The utility of voting is that deciding who rules by ballots involves less bloodshed than deciding who rules by bullets.  To the degree that each person is equally deadly, it makes sense to give them equal power at the ballot box.

But people in rural counties should be given more weight in governance because they are more deadly.  Their location gives them an advantage in military conflict, because rural areas control the land routes to and from a city. It doesn’t take many snipers to stop the flow of goods to and from a city by land, or even by airport.   They can anonymously sabotage utilities such as LNG lines, high voltage lines, water supply canals, etc.

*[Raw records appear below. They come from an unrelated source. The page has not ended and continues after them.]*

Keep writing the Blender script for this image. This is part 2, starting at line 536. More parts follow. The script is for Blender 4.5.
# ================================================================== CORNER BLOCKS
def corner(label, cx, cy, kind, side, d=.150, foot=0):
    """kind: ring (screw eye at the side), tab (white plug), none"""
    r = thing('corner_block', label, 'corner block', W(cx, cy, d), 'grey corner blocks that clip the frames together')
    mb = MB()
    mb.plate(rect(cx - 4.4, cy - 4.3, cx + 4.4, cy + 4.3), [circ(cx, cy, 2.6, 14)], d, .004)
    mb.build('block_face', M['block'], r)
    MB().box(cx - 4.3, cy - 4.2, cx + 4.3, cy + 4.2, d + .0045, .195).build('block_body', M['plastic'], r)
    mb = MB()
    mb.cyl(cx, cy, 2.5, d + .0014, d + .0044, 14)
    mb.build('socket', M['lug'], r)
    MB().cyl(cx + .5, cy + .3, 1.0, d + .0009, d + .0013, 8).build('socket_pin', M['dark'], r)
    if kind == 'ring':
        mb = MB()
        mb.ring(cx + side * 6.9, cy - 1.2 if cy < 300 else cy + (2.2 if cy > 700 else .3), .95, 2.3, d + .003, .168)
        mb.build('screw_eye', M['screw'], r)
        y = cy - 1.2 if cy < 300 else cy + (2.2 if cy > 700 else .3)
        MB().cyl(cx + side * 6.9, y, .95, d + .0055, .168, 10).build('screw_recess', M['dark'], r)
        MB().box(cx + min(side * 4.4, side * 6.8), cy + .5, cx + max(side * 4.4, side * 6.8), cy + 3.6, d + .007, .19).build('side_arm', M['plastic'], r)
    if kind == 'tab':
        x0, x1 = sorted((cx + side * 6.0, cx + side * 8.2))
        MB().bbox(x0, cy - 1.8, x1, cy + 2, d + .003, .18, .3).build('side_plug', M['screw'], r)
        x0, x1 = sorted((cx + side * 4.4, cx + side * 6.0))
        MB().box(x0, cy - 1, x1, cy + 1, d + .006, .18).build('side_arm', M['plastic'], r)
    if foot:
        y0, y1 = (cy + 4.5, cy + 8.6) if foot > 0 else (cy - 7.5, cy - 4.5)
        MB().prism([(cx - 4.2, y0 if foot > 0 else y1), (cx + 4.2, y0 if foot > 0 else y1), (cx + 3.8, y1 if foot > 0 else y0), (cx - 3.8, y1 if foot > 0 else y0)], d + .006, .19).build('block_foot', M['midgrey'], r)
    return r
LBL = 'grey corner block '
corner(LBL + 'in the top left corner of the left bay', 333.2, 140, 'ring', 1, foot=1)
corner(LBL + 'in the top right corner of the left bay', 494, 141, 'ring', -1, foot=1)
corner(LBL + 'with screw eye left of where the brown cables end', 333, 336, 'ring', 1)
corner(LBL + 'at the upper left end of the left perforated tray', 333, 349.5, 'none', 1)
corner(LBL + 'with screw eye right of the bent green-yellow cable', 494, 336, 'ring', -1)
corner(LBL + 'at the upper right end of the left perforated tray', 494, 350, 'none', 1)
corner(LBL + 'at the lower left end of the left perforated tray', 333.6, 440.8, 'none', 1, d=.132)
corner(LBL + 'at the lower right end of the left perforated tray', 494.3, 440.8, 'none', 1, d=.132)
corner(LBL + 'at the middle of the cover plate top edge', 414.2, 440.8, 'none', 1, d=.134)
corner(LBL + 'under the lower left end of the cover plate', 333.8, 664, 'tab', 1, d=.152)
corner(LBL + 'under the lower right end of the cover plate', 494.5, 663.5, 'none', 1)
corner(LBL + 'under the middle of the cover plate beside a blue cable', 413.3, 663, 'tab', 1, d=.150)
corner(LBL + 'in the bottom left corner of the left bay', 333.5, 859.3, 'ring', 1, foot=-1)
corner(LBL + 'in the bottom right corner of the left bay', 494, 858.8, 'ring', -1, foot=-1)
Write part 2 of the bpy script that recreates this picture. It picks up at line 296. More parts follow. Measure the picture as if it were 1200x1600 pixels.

“One man, one vote” as enshrined by the US Supreme Court in Reynolds vs Sims (1964) may seem “fair” but it is dangerous because it creates a huge gap between the electoral power of rural counties and their military power. This creates a temptation to exert military power to regain electoral power.   Preventing civil war is more important than fairness.

Before 1964, many states gave more state senate seats to rural counties than they do now.  For example, one state senate seat per county. But they all changed their state constitutions in slavish obedience to a few Leftist activists on the US Supreme Court who labelled them “racist.”  Apparently words like “racist” can really hurt more than sticks and stones.

This caused a tremendous leftward shift in the governance of those states, and increased the corruption.

It’s unrealistic at this point to expect that we could build the political power to convince a state to ignore the Supreme Court on this issue. Federal judges are still committed to the “one-man one-vote” principle for state senates, (although not for the US Senate since the US Constitution rejects that).

The solution is to secede from the USA and create a red-state federation so that states are free from the US Supreme Court. Then they can revise their state constitutions to give rural counties their proper voice.

Another solution is to move state lines so that rural counties can join rural states (or at least conservative states).  We have written several articles about this, and will release an article about moving Colorado state lines when we have time.

These two solutions can be combined:  After red states secede, red counties from blue states could join the red states.